Wednesday, June 9, 2010

Invisible Man

As I read Invisible Man I really enjoyed it but after getting into the story I started to build up so much anger. This unidentified narrator delivers a speech in for his school graduation, he is such a well spoken student that he is invited to speak at a function where some of the most important people from the city will be. He speaks about how so many of the members of the white community liked him because he was the perfect example of "desirable conduct." Once arriving at the hotel, they offered him to be a part of the "Battle Royal" which from their I knew it could not be a good thing. It's when they take black men and allow them to fight each other (At first I believed it to be them just standing and the spectators would come and beat them but I found clarification). The description of that scene along with the men fighting each other and the spectators just watching and fueling fight upset me more than anything. Just to know that people treated them this way infuriated me for some reason (yet i don't know whether or not this scene happened in real southern towns).
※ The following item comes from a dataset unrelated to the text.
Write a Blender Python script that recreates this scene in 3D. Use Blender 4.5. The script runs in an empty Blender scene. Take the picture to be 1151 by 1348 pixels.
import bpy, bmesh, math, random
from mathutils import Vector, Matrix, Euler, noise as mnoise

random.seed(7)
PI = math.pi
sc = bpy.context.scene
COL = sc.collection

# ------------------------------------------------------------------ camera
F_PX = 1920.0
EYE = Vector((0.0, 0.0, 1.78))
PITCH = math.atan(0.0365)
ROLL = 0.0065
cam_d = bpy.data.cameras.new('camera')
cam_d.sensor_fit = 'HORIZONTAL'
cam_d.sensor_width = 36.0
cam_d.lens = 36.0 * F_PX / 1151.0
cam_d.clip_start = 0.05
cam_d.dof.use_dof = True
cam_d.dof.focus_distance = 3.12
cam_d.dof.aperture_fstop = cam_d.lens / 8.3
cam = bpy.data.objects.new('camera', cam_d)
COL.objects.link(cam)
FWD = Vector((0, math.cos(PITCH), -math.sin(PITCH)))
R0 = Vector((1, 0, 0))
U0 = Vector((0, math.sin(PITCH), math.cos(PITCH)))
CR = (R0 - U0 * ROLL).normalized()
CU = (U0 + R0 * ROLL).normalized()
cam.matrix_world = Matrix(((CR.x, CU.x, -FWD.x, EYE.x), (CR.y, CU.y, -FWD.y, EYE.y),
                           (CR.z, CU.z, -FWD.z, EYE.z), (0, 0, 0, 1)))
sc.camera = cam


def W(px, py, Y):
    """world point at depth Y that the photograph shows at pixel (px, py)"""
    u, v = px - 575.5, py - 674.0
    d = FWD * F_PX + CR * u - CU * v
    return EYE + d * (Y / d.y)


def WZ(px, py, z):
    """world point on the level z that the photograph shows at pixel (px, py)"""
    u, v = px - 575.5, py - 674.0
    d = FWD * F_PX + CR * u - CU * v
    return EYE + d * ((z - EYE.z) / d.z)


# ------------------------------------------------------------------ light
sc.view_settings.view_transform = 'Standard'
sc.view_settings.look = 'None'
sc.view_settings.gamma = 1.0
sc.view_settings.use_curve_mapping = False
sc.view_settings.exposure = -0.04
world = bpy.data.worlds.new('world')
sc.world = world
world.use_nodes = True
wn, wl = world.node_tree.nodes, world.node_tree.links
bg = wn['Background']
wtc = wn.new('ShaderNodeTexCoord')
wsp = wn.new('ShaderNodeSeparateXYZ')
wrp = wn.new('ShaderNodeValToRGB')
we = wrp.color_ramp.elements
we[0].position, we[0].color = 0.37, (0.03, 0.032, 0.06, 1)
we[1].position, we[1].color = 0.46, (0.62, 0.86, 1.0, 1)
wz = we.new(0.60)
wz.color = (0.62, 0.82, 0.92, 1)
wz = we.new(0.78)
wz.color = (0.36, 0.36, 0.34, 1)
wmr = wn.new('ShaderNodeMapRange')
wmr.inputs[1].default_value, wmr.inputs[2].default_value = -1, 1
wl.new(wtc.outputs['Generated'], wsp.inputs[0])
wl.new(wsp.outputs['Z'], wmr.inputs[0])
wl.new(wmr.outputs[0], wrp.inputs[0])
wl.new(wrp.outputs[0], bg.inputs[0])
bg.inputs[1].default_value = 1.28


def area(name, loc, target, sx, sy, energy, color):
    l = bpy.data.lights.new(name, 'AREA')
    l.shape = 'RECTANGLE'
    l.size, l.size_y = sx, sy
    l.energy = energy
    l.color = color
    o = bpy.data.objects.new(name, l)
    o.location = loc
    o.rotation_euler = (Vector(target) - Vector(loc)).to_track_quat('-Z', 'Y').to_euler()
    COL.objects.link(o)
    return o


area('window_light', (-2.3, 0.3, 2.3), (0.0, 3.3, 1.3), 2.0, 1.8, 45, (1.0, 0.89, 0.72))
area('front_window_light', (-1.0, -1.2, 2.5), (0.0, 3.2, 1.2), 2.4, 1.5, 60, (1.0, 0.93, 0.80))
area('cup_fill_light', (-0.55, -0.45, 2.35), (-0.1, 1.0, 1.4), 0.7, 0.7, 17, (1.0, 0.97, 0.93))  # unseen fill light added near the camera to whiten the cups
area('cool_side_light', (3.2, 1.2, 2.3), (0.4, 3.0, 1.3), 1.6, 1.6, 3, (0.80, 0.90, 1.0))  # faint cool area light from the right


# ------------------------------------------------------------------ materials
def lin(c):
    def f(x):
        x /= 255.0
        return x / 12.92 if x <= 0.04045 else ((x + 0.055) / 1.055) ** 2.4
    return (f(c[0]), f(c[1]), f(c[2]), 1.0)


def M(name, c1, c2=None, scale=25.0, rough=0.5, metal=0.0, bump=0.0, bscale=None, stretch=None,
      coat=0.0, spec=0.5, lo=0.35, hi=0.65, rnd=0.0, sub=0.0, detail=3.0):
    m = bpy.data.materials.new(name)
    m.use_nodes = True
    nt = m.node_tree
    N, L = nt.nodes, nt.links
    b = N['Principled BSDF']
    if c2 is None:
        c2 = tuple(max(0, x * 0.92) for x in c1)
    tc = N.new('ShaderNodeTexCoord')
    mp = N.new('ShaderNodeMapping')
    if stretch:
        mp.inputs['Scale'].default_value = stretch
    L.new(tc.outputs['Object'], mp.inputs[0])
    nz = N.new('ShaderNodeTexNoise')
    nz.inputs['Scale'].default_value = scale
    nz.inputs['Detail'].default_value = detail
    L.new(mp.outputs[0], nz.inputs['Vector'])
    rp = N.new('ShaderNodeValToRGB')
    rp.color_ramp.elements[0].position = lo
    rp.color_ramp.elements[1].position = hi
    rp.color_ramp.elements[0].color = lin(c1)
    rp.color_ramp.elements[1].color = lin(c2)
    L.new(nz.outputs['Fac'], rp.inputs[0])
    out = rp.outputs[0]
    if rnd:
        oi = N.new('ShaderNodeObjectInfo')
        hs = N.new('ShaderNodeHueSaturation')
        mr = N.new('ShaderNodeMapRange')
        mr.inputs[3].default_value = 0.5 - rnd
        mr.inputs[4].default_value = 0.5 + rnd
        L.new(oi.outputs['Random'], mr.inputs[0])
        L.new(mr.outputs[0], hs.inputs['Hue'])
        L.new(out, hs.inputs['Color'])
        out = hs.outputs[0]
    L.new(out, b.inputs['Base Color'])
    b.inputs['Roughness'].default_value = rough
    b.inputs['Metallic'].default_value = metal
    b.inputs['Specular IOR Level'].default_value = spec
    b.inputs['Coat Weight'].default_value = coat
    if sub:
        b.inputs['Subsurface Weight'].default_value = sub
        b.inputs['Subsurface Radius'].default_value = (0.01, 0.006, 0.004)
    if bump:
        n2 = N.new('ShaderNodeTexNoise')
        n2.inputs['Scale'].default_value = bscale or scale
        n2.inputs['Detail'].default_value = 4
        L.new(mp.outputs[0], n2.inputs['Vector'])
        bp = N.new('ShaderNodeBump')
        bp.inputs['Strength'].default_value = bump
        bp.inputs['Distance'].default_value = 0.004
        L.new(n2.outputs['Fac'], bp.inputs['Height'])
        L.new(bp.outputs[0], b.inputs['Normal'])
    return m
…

Also, the fact that they made then gather fake coins with an electric current underneath just seemed cruel. Even though slavery had technically ended, there was a way to still keep it alive in the south. Yet his whole purpose for going was to deliver his speech and he was some what lured into it and fought/humiliated himself before showing his intellectual abilities (which was one his mind during the entire fight). Finally when he did, his words were completely ignored. Yet at the end of the scene, they award him with a briefcase and a scholarship. My question is why? Why abuse this guy and allow him to be humiliated in front of these men who find this fight as a pure IGNORANT entertainment? Then when he is finish, the spectators ignore his speech and award him with a briefcase/scholarship? Again I ask why?